Anonymous 0 Comments

Well, the basic idea is that scientific journals, much like scientists themselves, need to be supported somehow; staff need to be paid and distribution services maintained. There are various opinions as to how much that support should be when reviewers aren’t paid, but it is clear that somebody has to pay just to keep the lights and servers on if nothing else.

There are two basic approaches out there, both of which have been noted as imposing restrictions on the free flow of scientific information. In the classical model, the journals are supported by charging access fees, most commonly to universities and other institutions. This means that the process of submitting an article is free to the scientist, but the impact of their work is limited to those who can afford the subscription, which has been said to limit the access of scientists in the developing world to cutting-edge research and effectively locks individual laypeople, including “independent researchers” and “citizen scientists” out of the field entirely.
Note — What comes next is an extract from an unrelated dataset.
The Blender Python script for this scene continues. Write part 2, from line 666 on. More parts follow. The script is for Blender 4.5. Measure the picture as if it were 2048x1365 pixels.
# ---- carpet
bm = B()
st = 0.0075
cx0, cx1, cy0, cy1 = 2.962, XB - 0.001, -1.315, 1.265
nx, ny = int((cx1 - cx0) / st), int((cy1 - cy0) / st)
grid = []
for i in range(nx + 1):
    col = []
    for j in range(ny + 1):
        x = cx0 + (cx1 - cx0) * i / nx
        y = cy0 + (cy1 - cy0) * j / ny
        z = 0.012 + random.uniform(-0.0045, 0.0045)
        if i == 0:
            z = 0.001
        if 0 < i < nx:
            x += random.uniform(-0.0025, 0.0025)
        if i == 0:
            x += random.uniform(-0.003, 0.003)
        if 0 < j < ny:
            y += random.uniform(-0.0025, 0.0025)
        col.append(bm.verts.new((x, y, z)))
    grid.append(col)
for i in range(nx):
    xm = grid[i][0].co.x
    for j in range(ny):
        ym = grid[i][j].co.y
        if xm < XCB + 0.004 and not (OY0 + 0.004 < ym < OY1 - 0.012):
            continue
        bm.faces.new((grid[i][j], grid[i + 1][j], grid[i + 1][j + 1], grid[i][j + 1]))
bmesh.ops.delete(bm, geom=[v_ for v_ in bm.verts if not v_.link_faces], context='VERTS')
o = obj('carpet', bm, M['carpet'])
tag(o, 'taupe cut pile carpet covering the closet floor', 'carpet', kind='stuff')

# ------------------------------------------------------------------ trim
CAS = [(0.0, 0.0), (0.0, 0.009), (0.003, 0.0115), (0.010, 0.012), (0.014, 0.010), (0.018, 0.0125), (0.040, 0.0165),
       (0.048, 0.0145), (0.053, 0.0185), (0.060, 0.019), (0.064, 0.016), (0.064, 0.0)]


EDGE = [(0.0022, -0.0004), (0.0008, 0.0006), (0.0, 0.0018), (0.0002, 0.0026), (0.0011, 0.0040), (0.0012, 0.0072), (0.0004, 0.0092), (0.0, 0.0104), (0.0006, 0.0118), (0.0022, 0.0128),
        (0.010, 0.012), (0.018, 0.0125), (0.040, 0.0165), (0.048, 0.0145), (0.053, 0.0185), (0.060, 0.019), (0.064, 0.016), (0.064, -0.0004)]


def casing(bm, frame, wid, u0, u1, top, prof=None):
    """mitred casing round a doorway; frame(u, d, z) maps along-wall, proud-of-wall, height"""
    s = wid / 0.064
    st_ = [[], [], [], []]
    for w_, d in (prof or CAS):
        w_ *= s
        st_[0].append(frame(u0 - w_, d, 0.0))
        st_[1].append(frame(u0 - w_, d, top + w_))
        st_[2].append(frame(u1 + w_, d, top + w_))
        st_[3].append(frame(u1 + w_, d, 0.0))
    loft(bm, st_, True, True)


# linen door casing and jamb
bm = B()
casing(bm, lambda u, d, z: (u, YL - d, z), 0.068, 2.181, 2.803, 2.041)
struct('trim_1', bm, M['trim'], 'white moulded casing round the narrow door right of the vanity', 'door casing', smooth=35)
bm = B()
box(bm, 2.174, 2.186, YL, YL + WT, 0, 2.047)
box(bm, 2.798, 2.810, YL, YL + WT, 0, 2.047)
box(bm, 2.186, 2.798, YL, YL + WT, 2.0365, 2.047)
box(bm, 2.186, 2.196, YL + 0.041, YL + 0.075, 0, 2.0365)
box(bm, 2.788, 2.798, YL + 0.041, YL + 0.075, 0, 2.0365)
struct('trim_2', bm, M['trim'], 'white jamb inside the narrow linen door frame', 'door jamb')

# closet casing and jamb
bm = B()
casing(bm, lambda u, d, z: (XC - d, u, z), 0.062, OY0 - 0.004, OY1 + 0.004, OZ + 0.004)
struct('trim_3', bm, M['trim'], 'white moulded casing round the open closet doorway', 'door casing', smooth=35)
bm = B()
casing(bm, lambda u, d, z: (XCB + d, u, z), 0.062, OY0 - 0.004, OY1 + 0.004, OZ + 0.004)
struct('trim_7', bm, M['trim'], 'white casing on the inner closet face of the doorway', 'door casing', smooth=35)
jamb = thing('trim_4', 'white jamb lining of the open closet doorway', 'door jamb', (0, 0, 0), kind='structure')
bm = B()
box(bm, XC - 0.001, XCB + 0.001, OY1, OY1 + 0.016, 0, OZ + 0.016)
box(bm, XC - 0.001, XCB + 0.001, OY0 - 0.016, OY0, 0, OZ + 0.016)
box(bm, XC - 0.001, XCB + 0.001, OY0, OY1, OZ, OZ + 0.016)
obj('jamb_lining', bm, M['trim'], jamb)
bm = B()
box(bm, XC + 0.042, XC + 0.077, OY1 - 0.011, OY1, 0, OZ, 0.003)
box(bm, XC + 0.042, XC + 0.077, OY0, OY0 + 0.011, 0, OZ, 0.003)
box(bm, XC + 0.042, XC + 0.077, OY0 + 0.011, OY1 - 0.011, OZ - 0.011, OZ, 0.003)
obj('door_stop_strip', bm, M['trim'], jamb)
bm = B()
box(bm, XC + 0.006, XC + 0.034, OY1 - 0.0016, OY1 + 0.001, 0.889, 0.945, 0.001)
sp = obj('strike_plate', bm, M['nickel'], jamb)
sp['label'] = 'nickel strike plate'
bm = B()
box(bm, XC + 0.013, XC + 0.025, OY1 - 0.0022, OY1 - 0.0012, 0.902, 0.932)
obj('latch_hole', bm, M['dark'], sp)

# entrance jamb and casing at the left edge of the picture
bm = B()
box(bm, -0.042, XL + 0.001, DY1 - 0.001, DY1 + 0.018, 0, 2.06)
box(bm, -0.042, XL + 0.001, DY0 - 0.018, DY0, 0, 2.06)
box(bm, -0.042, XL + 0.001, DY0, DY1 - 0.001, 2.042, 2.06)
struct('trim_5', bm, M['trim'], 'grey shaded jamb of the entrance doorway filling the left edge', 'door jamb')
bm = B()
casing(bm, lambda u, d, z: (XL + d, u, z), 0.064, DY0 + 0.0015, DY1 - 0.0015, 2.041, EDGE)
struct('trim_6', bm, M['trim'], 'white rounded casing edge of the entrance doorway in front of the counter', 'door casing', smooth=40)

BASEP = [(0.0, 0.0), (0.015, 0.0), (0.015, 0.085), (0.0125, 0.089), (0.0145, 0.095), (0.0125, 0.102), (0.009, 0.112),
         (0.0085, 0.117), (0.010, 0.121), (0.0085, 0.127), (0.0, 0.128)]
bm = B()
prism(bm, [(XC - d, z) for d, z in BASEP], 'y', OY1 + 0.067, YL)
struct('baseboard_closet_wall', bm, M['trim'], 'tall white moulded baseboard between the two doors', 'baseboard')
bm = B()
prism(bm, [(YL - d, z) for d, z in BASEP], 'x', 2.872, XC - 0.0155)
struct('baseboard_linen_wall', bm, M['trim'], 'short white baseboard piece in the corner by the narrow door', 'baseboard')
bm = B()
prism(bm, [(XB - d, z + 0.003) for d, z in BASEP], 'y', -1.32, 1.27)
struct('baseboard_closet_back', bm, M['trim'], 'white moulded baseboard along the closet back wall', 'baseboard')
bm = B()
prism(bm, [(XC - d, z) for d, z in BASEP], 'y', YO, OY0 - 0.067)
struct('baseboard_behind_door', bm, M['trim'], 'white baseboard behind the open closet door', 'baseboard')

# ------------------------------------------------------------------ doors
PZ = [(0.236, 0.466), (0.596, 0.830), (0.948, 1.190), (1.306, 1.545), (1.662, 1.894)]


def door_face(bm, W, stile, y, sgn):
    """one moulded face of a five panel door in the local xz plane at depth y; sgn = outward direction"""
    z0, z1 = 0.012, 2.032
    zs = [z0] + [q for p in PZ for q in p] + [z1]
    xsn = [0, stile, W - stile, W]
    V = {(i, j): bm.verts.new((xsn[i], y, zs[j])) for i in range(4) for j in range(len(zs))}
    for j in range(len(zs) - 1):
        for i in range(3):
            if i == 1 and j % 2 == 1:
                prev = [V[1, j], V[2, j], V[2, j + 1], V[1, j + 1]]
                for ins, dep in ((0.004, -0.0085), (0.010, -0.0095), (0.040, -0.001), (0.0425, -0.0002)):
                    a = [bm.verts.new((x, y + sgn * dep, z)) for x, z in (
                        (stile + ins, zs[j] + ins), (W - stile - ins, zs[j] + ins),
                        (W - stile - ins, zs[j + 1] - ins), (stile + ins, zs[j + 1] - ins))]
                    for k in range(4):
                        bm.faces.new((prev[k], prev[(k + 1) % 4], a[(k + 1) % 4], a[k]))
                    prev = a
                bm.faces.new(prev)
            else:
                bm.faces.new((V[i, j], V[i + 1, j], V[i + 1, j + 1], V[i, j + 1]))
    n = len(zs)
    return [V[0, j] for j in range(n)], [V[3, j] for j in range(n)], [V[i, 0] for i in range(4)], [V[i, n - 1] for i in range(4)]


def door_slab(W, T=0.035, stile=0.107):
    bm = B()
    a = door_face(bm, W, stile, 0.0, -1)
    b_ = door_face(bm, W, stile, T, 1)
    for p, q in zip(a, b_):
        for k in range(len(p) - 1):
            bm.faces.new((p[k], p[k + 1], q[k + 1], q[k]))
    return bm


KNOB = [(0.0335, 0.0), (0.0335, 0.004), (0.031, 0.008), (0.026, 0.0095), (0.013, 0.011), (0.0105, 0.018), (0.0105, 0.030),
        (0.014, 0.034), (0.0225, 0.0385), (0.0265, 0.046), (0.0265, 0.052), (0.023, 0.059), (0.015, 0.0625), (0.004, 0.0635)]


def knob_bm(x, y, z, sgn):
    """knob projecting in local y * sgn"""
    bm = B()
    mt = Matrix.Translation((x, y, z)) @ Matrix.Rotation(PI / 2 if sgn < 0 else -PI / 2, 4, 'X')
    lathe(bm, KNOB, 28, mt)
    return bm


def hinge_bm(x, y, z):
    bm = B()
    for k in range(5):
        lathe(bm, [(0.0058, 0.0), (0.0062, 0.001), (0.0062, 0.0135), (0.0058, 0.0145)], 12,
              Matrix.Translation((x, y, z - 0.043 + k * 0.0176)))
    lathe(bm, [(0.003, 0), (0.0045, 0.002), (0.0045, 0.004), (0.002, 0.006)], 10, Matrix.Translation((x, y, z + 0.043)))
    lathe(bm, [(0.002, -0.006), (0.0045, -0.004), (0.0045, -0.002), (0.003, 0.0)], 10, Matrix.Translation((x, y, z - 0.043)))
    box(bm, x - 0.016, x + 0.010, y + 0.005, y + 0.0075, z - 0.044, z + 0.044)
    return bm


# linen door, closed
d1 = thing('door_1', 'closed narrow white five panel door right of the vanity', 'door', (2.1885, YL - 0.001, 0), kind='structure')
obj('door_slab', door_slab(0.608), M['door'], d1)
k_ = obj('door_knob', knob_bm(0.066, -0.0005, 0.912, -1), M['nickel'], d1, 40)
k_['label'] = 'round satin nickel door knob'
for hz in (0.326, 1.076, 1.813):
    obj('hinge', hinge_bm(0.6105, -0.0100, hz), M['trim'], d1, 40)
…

Open access journals, on the other hand, make their results freely available to everyone by charging scientists publication fees. Critics point to two knock-on effects of this practice as especially deleterious: one, it creates an incentive for the journals to be less selective in order to get more publication fees. Two, it means that scientists have to choose between publishing open access and spending their budgets doing more research.

The idea of government funding of journals by buying bulk subscriptions is that neither the readers nor the authors are now economically disincentivized from maximizing both their scientific literacy and the impact of their work. Whether it will have any real benefits remains to be seen.